Tuesday, April 21, 2020

"That Ancient Rot: Our Duty to Oppose Austerity, Privatization, and Oligarchy"



Please check it out, and share it with anyone else who might find it valuable.

In it, I discuss:
  • Why fiscal policy sounds like a boring subject but is actually incredibly important, and why certain interested parties don't want you to understand how powerful it is --
  • Why Professor Michael Hudson says that "modern religion is the opposite of Bronze Age religion" and that modern religion has become the handmaiden of oligarchy to "justify their theft of the public domain" --
  • How fiscal austerity leads directly to greater indebtedness among the population and gives governments a false "justification" to sell off the "right" (actually a "wrong") to private parties to institute private taxation --
  • Why libertarianism sounds seductive but is actually completely misguided, and --
  • What we need to do in order to turn the situation around before it's too late and before "all that was once green and good in this world will be gone."
I also make the assertion that Michael Hudson is one of the most important economists you can be reading and listening to right now (others would include Warren Mosler, Bill Mitchell, and Stephanie Kelton -- see previous post here).

This topic has very ancient roots, as Professor Hudson explains (see his website and his books for more detail), and relates to the suppression of the world's ancient wisdom given to all cultures as a precious inheritance in the form of the myths, in my considered opinion.

In saying that, I do not intend to imply that Professor Hudson agrees with my research or any of my opinions, and it should also go without saying that I do not necessarily agree with all of the opinions asserted by any other researcher, analyst, historian or economist that I choose to cite in any of my work either (personally, it is my opinion that no two individuals on the planet ever share all of the opinions of any other individual who has ever lived).   

Finally, I also touch on the fact that there is an undeniable "religious" component to the way many people, particularly in the US, are responding to the current crisis. There is a mistaken opinion that a national government "can't afford" to create a safety net which could easily mitigate the impact of measures that leaders choose to take in dealing with a public health situation. 

As I explain in the video, there is absolutely no reason why a national government could not run as significant a deficit as necessary in order to deal with virtually any crisis -- just as it did during World War II (when the deficit grew to more than 26% of GDP) and just as it did during the Vietnam War (which lasted for over eleven years by even the most conservative of estimates). 

However, there is a strong current of false teaching which declares that government budgets which are not either balanced or even in a surplus are somehow "immoral" or even "sinful." 
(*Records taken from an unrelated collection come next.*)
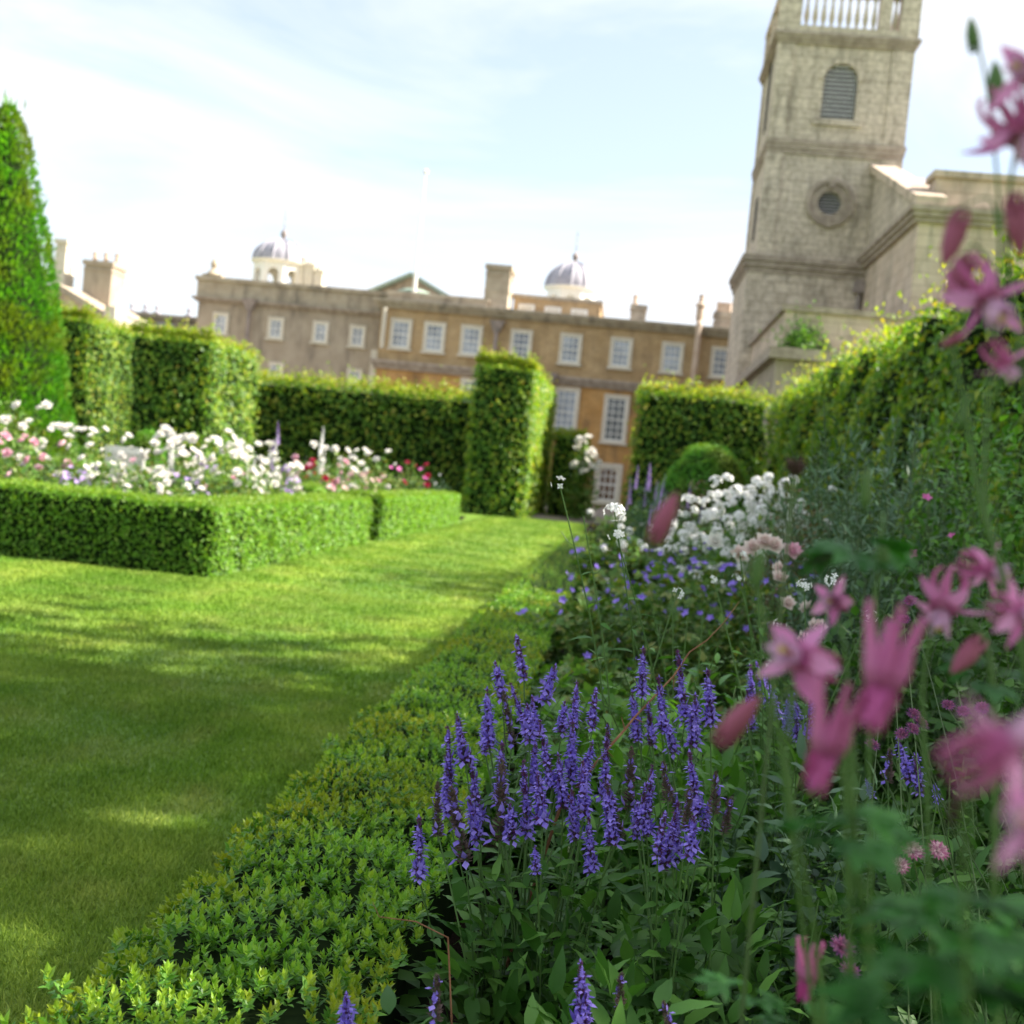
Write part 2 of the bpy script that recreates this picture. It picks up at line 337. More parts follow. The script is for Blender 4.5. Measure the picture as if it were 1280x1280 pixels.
blades(-3.6, -.75, 3.6, 6.0, 11000, .028, .0048)
blades(-5.2, -.75, 6.0, 10.5, 3600, .030, .008)
blades(-3.6, -.75, 10.5, 17, 1200, .030, .013); blades(-9, -3.6, 6, 10.6, 900, .03, .012)
blades(-3.6, -.75, 17, 35.3, 450, .030, .024)
tag(m.build('grass', gb), 'short mown grass blades on the lawn', 'grass', kind='stuff')

# ------------------------------------------------------------------ hedges
def surf(n, x0, x1, y0, y1, z0, z1, faces):
    """points on chosen sides of a block, with outward normals"""
    ar = {'-x': (y1-y0)*(z1-z0), '+x': (y1-y0)*(z1-z0), '-y': (x1-x0)*(z1-z0), '+y': (x1-x0)*(z1-z0), 'top': (x1-x0)*(y1-y0)}
    tot = sum(ar[f] for f in faces); Pp, Nn = [], []
    for f in faces:
        k = int(n*ar[f]/tot); u = rng.random((k, 3))*[x1-x0, y1-y0, z1-z0]+[x0, y0, z0]; nn = np.zeros((k, 3))
        if f == '-x': u[:, 0] = x0; nn[:, 0] = -1
        if f == '+x': u[:, 0] = x1; nn[:, 0] = 1
        if f == '-y': u[:, 1] = y0; nn[:, 1] = -1
        if f == '+y': u[:, 1] = y1; nn[:, 1] = 1
        if f == 'top': u[:, 2] = z1; nn[:, 2] = 1
        Pp.append(u); Nn.append(nn)
    return np.concatenate(Pp), np.concatenate(Nn), tot
def block(m, x0, x1, y0, y1, z0, z1, step, amp, k, mi=0, inset=.04):
    """lumpy closed block"""
    nx, ny, nz_ = [max(2, int((b-a)/step)) for a, b in ((x0, x1), (y0, y1), (z0, z1))]
    import itertools
    idx = {}; V = []
    def vid(i, j, q):
        key = (i, j, q)
        if key not in idx:
            idx[key] = len(V); p = np.array([x0+(x1-x0)*i/nx, y0+(y1-y0)*j/ny, z0+(z1-z0)*q/nz_])
            c = np.array([(x0+x1)/2, (y0+y1)/2, (z0+z1)/2]); d = np.array([(-1 if i == 0 else 1 if i == nx else 0), (-1 if j == 0 else 1 if j == ny else 0), (1 if q == nz_ else 0)], float)
            p = p+d*(wob(p, k)*amp-inset); V.append(p)
        return idx[key]
    F = []
    for i in range(nx):
        for j in range(ny): F += [(vid(i, j, nz_), vid(i+1, j, nz_), vid(i+1, j+1, nz_), vid(i, j+1, nz_))]
    for i in range(nx):
        for q in range(nz_):
            F += [(vid(i, 0, q), vid(i+1, 0, q), vid(i+1, 0, q+1), vid(i, 0, q+1)), (vid(i+1, ny, q), vid(i, ny, q), vid(i, ny, q+1), vid(i+1, ny, q+1))]
    for j in range(ny):
        for q in range(nz_):
            F += [(vid(0, j+1, q), vid(0, j, q), vid(0, j, q+1), vid(0, j+1, q+1)), (vid(nx, j, q), vid(nx, j+1, q), vid(nx, j+1, q+1), vid(nx, j, q+1))]
    m.add(np.array(V), F, mi)
def hedge(name, label, cat, x0, x1, y0, y1, z1, leaf, dens, mats, faces, amp=.06, k=1.5, z0=0, tipn=1.0, jit=.7, group=None, tiph=.12, tips='top'):
    t = thing(name, label, cat, ((x0+x1)/2, (y0+y1)/2, z0), group)
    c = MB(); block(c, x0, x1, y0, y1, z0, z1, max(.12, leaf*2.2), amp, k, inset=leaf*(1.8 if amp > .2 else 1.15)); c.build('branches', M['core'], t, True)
    f = MB(); tot = surf(10, x0, x1, y0, y1, z0, z1, faces)[2]
    p, n, _ = surf(int(tot*dens), x0, x1, y0, y1, z0, z1, faces)
    q = len(p); p = p + n*(wob(p, k)*amp+rng.normal(0, leaf*.55, q)-leaf*.2)[:, None]
    nn = nrm(n+rdir(q)*jit+UP*.35); d = nrm(np.cross(nn, rdir(q))-UP*.25)
    hi = rng.random(q) < np.clip(.10+.16*wob(p, 3.1*k)*(leaf > .06), .0, .3)      # lighter leaves come in sprays
    keep = rng.random(q) < .78+.5*wob(p, 4.7*k+.3)+(leaf < .06)*.4
    for sel, mi_, kk in ((hi & keep, 1, 1.15), (~hi & keep, 0, 1.0)): f.inst(tri_leaf(leaf*kk, leaf*.66*kk, mi_), basis(d[sel], nn[sel]), p[sel]+n[sel]*(.5*leaf if mi_ else 0), rng.uniform(.6, 1.3, sel.sum()))
    # young shoots standing above the clipped top and along its rim
    A = (x1-x0)*(y1-y0); k2 = int(A*dens*.8*tipn)
    if k2:
        p = rng.random((k2, 3))*[x1-x0, y1-y0, 0]+[x0, y0, z1]; s = rng.random(k2) < .35
        if '-y' in faces: p[s, 1] = y0+rng.random(s.sum())*.12
        p[:, 2] += wob(p, k)*amp+np.abs(rng.normal(0, tiph*.6, k2))*(.5+.5*np.clip(wob(p, 5*k), -.4, 1)+.3)
        d = nrm(UP*.8+rdir(k2)*.8); f.inst(tri_leaf(leaf, leaf*.6, 1), basis(d, rdir(k2)), p, rng.uniform(.6, 1.2, k2))
    f.build('foliage', mats, t); return t
HB = [M['hornbeam'], M['hornbeam_tip']]; BX = [M['box'], M['boxtop']]
hedge('tall_hedge', 'long tall hornbeam hedge behind the roses, between the square block and the tall pier', 'hedge', -13.5, -4.2, 39.3, 40.9, 3.58, .13, 190, HB, ['-y', 'top'], .10, .9, tiph=.35)
hedge('hedge_block', 'square clipped hedge block with a dark front beside the yew cone', 'hedge', -14.2, -11.75, 33, 37.6, 4.15, .12, 230, HB, ['-y', '+x', 'top'], .10, .9, tiph=.3)
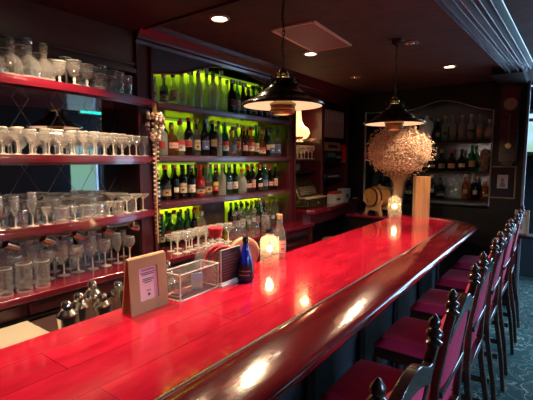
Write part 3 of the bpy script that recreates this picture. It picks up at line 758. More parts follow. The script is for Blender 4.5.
def bottle_row(y0, y1, step, x, z, zmax, shelf, row, pool, fixed=None):
    y = y0; i = 0
    while y <= y1:
        i += 1
        if fixed and i in fixed: sh, col, cap, lb = fixed[i]
        else: sh, col, cap, lb = pick(pool)
        H = SH[sh][1][1]; sz = min(R(.93, 1.04)*(1.14 if z > 1.9 and y > 2.05 and zmax > 2.31 else 1), (zmax-z-.01)/H, ez2(y, z, H))
        r = SH[sh][2][2]
        bottle(sh, col, cap, lb, (x+R(-.008,.008), y, z), f'{col} glass bottle, {cap} cap, {lb} label, {ORD[min(i,26)]} from left, {row} row, {shelf}' if lb else f'{col} glass bottle, {cap} cap, no label, {ORD[min(i,26)]} from left, {row} row, {shelf}',
               f'bottles on the {shelf}', min(sz, 1.06), FACE+R(-.25,.25), sz)
        y += step+R(-.003,.004)
mix = [('tall','dark','black','white'),('spirit','clear','white','white'),('spirit','brown','gold','pink'),('tall','green','red','white'),('slim','clear','silver','red'),
       ('port','dark','black','tan'),('squat','brown','cork','cream'),('slim','green','green','cream'),('liqueur','amber','gold','white'),('spirit','clear','blue','blue'),('tall','dark','gold','cream'),('slim','blue','silver','white'),('port','amber','red','white')]
darkp = [('tall','dark','black','white'),('port','dark','black','tan'),('tall','dark','orange','tan'),('slim','dark','silver','grey'),('spirit','brown','black','black'),('tall','green','black','cream')]
limep = [('tall','green','green','white'),('slim','clear','green','grey'),('tall','clear','silver','white'),('slim','green','orange','cream'),('tall','dark','black','grey'),('spirit','teal','silver','white')]
# top shelf (arched): bottles at left with cream labels, clear tall bottles, dark group at right
fx = {1:('tall','frosted','silver','pink'),2:('spirit','clear','silver','cream'),3:('spirit','clear','black','cream'),4:('tall','clear','red','pink')}
clearp = [('tall','frosted','green',None),('tall','clear','silver',None),('slim','frosted','silver',None)]
bottle_row(1.80, 2.55, .084, -2.27, BS[0], 2.33, 'top lit shelf', 'front', clearp, fx)
bottle_row(2.60, 3.32, .080, -2.27, BS[0], 2.30, 'top lit shelf', 'front right', [('tall','dark','black','white'),('port','dark','gold','red'),('slim','dark','silver','white'),('tall','green','black','cream'),('spirit','brown','red','white')], {1:('tall','dark','white','black'),2:('slim','blue','silver','white')})
bottle_row(1.83, 3.3, .087, -2.40, BS[0], 2.32, 'top lit shelf', 'rear', clearp+[('tall','green','green','white')])
fx = {1:('spirit','frosted','white','red'),2:('squat','amber','cork','pink'),3:('spirit','clear','red','white'),4:('tall','dark','red','red'),5:('slim','clear','gold','cream'),6:('tall','dark','blue','blue'),7:('port','dark','gold','tan'),8:('slim','frosted','green','grey')}
bottle_row(1.86, 3.32, .083, -2.265, BS[1], 1.925, 'second lit shelf', 'front', mix, fx)
bottle_row(1.80, 3.3, .082, -2.37, BS[1], 1.925, 'second lit shelf', 'rear', limep+mix)
fx = {1:('liqueur','blue','white','blue'),2:('spirit','dark','orange','tan'),3:('tall','dark','orange','white'),4:('port','dark','black','cream'),5:('tall','dark','white','white'),6:('liqueur','red','red','tan'),7:('spirit','clear','cork','tan'),8:('slim','brown','gold','red'),9:('tall','frosted','silver',None)}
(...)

That is a completely misguided and in fact dangerous error, and one which leads to the increased impoverishment of the populace and the increased indebtedness of the people (witness the out-of-control student debt situation in the US, which was not even a factor when my generation went to college, but which has now had a devastating impact on the ability of all successive generations to form families, start businesses, buy houses, and become financially independent and secure), situations which are in fact extremely immoral and which represent a complete failure of leadership to do what they are supposed to do, according to the ancient understanding articulated in the world's myths and described by Professor Hudson in the quotation cited during the video.

That dangerous error (the "religious" conviction that government budget deficits are immoral, an opinion held even by those who do not consider themselves religious at all) also leads directly to the selling off and subsequent privatization of the public domain -- which tremendously impoverishes the people, while enriching a privileged few. Rampant privatization and austerity are exactly why so many people are economically distressed, and were economically distressed even before the current crisis.

The current crisis exposes the problem in ways that might not have been as obvious to everyone previously. In doing so, it exposes the fact that we have a choice: the default position is to let the same kinds of austerity and privatization continue -- and in fact, this crisis will cause these disastrous trends towards austerity and privatization to accelerate exponentially, if we do not make a deliberate change in policy.

However, the other available choice is to recognize how the disastrous policies of fiscal austerity have made a huge percentage of the population economically insecure while enriching a very small percentage of the population -- a precarious situation and one which the ancient scriptures and myths actually address quite extensively. 

As the current crisis exposes just how badly the austerity policies of the past thirty years have impacted men and women (not to mention the health care system), it creates an opportunity to wake up to the real root of the problem and address it, and to begin to combat the problem right away, before it is too late.